A topic that is gaining momentum is the discussion of moving up the start of the CFL season, leading to the Grey Cup being played in late October/early November and not the last Sunday in November.

Ambrosie asked for a show of hands among fans at a corporate luncheon Monday, and all but one fan voted in favour of moving the season up three weeks for an earlier start date.

“We’ve been asking this question across the country. You won’t be surprised that in Vancouver it was about 60-40 (in favour of moving up), but they play inside a dome. Calgary was almost 95 percent, Regina was 95 percent as well. Montreal was about 50-50, Toronto was about 50-50 and Ottawa was 75-25, but to be fair, Ottawa had just come off that magical Grey Cup experience (Ambrosie has not yet visited Edmonton or Hamilton). But it’s not always quite so magical. You all know here, some of those games where it’s snowing a little bit or snowing a lot, it’s a little less friendly than the temperatures there.

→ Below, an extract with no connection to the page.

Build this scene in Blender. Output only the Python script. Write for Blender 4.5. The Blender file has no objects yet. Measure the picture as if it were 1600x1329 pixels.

“We want to keep having the conversation. We would never go any further without having a conversation with TSN to get their thoughts on it. This is one of those times where you go back to the carpenter’s axiom about measuring twice, cutting once.”

Ambrosie said the topic did come up at the recent meeting with general managers about accommodating an earlier start, including moving up the CFL Draft.

“Right now, I think it’s important to have a national conversation about moving our season up,” said Ambrosie, before cracking, “I don’t want to be unfair to the NHL and their playoffs and steal all their fans as we start the greatest sport in the world with starting our league early.

“It’s a serious question. We have to ask some of the new fans we want to attract and is there a possibility of having a bigger fan base if we move it early by making the weather less of an issue as it can sometimes be in our league in November.”